This is the 15th year of continuous daily publication for 365Caws. All things considered, it's likely it will be the last year as it is becoming increasingly difficult for me to find interesting material. However, I hope that I may have inspired someone to a greater curiosity about the natural world with my natural history posts, or encouraged a novice weaver or needleworker. If so, I've done what I set out to do.
Wednesday, November 30, 2022
Tvistsöm
Day 48: What accounts for the popularity of some forms of needlework over others? While tvistsöm is really just a long-armed version of cross-stitch and almost as easy to work, it has never achieved the same distinction as its cousin. It gives a more highly textured appearance owing to the fact that it is always worked in one direction (left to right or right to left depending on your handedness), with the work being turned at the end of each row. Individual rows look braided; side-by-side, they resemble cables. It is a very dense stitch when worked with the correct weight thread, allowing "tails" to be concealed on the front of the work.

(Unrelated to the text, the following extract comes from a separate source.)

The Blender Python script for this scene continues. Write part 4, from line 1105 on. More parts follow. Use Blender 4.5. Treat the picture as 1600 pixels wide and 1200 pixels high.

The back, therefore, is much tidier than that resulting from cross-stitch, and what's not to like about that? Here, I am working tvistsöm on a handwoven table runner with clustered warps. The fabric is not the even-weave on which one would normally work tvistsöm, and I found that I got the best results when working the rows on the length of the cloth rather than its width. It is necessary to treat each three-thread warp cluster (where the yellow floats appear) as a "pair" of threads in order to keep the stitches equal to those in the tabby sections. Where single stitches occur in a tvistsöm pattern, they are worked as cross-stitches.